Problem to work on
Each line containing the word "from" must be reported.

Material provided
"""
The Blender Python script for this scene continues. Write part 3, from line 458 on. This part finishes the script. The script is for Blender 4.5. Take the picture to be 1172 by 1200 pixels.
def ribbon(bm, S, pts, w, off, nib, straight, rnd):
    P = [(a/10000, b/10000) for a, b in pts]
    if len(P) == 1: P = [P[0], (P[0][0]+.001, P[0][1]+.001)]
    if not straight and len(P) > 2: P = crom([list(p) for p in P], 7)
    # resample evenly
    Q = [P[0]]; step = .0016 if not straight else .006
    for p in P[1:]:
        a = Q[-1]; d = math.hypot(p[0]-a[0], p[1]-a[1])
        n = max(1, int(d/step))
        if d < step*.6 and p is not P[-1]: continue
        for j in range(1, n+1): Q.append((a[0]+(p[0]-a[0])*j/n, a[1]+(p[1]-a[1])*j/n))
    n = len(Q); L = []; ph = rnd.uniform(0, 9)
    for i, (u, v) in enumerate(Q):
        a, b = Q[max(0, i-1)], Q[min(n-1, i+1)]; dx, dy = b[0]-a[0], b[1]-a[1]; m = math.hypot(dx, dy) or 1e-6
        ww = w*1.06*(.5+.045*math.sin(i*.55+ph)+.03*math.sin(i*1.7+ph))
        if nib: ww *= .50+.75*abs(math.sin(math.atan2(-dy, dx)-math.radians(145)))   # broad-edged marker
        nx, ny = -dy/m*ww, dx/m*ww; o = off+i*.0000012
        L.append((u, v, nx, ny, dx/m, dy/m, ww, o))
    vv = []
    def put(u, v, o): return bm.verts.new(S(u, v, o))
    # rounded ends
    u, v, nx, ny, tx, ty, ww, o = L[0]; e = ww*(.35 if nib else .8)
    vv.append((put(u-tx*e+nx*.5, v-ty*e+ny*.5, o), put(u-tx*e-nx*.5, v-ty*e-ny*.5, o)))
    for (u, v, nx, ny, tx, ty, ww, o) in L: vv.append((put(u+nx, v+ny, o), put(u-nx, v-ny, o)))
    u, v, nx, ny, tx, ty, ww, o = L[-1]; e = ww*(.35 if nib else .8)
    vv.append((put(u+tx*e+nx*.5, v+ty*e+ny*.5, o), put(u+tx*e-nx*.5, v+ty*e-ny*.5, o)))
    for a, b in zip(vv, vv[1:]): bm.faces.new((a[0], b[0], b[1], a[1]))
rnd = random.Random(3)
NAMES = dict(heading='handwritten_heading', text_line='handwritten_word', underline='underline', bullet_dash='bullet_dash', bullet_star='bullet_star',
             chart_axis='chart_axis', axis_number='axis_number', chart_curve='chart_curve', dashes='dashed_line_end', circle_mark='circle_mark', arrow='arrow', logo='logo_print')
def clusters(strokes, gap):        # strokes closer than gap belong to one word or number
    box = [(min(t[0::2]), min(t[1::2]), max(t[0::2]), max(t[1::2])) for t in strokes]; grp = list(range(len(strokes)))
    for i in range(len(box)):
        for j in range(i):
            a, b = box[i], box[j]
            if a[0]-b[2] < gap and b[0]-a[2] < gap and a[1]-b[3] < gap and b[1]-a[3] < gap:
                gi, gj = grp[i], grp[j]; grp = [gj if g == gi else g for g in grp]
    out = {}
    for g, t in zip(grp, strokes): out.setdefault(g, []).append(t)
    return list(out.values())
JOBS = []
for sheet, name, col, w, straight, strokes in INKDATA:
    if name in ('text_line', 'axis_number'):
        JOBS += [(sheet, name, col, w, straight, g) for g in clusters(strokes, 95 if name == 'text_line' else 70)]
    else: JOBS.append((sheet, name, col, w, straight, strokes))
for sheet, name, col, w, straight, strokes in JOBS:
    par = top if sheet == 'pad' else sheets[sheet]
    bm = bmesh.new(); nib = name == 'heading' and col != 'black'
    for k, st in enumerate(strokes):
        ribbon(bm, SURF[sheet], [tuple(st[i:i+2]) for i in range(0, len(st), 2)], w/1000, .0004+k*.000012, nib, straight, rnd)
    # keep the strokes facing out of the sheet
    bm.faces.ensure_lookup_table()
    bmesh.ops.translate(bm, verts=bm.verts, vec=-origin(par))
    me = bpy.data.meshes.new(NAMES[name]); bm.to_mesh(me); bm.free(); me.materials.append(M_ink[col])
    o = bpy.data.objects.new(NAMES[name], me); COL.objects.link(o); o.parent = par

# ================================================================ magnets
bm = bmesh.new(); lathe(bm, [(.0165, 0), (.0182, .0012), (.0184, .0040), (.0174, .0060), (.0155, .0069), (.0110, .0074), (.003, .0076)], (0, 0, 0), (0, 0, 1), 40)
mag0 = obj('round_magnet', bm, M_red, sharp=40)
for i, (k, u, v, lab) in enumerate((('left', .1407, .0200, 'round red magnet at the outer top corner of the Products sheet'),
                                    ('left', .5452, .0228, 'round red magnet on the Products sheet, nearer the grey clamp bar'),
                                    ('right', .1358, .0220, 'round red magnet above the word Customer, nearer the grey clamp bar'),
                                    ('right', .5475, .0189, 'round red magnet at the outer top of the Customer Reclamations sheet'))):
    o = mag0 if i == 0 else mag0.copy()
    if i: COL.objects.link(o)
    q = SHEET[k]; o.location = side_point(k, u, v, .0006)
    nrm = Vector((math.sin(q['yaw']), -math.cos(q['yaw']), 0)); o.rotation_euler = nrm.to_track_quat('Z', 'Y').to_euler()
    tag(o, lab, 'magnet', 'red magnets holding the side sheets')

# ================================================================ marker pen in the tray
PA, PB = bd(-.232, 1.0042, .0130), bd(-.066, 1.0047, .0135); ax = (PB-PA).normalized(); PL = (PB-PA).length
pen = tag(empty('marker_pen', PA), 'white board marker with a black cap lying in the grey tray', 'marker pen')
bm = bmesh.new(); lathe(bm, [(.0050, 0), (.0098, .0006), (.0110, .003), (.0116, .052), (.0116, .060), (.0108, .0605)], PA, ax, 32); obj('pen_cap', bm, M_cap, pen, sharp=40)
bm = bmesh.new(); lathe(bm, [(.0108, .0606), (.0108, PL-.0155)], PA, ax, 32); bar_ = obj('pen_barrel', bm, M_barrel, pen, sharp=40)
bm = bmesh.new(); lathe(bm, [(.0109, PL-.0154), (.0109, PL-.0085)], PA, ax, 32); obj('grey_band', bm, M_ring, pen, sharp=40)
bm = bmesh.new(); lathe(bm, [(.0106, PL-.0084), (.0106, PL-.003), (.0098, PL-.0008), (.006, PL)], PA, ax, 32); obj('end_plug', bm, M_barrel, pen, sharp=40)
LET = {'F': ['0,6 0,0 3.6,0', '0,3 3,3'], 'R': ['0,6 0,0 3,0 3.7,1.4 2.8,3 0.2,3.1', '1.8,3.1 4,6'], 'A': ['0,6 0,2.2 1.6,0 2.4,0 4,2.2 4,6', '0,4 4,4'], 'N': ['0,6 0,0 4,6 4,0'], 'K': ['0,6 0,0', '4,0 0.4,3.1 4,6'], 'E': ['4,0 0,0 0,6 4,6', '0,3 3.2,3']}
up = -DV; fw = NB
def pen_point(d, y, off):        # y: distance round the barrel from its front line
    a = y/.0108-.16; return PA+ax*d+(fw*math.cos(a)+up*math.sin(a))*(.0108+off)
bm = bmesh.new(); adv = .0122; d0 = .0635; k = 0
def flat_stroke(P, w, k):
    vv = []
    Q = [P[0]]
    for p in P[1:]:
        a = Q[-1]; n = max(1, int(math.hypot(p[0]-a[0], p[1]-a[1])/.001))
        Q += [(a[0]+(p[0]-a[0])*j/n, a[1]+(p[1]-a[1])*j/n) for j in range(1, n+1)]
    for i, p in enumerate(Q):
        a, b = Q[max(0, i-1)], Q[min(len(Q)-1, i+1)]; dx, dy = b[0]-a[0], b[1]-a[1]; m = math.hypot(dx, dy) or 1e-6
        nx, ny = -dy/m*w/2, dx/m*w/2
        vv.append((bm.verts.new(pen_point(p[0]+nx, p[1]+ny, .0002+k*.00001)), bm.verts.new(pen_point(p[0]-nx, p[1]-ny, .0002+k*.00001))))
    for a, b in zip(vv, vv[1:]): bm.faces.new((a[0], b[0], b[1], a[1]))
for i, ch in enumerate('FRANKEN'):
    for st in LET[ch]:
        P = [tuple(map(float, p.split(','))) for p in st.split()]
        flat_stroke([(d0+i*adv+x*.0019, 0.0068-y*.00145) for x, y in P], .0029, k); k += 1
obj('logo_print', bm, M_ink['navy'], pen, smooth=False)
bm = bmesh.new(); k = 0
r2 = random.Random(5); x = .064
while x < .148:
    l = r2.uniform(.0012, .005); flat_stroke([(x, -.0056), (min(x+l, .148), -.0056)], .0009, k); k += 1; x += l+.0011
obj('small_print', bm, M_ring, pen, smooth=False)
"""
Complete answer
The Blender Python script for this scene continues. Write part 3, from line 458 on. This part finishes the script. The script is for Blender 4.5. Take the picture to be 1172 by 1200 pixels.
def pen_point(d, y, off):        # y: distance round the barrel from its front line